Galerkin Reduced Order Models for Compressible Flows with Differentiable Programming

Incorporating active predictive control strategies in dynamical systems such as turbulent flows is an active research topic. Reduced Order Models (ROM) facilitate this goal since they can provide accurate and computationally cheap forecasts. Widely employed Galerkin projection-based ROMs (GP-ROM) can suffer from instabilities and inaccuracies over long time horizons, despite the use of calibration techniques. Here, we utilize the Neural Galerkin Projection (NeuralGP) procedure; a differentiable programming-based approach that blends the strengths of a purely data-driven neural network-based technique to the physics-driven GP-ROM formulation.

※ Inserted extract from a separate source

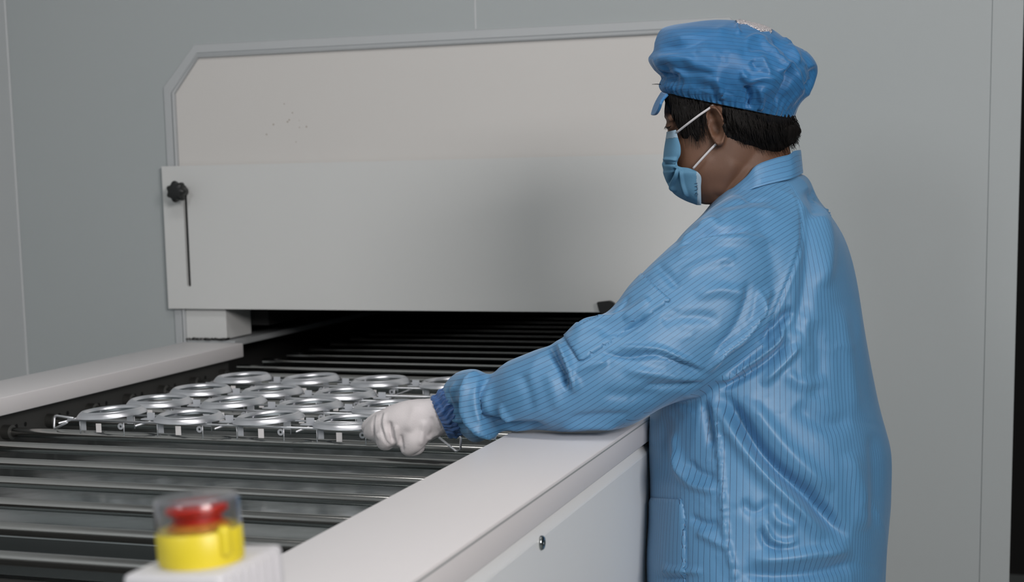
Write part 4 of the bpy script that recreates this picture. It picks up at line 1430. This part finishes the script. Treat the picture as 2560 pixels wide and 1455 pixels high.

In NeuralGP, the structure of the ROM ODE can be specified and the ROM coefficients are learned directly from the data. We demonstrate this for a transonic flow over a buffeting NACA0012 airfoil where the NeuralGP implicitly learns stable ROM coefficients and accurately predicts over significantly longer time horizons, compared to the GP-ROM. We then compare the GP-ROM and Neural GP coefficients to study their stability properties. Further, to facilitate full state estimation we also demonstrate the use of a deep learning-based compressed sensing tool that reproduces the flow state from a few randomly placed sensors.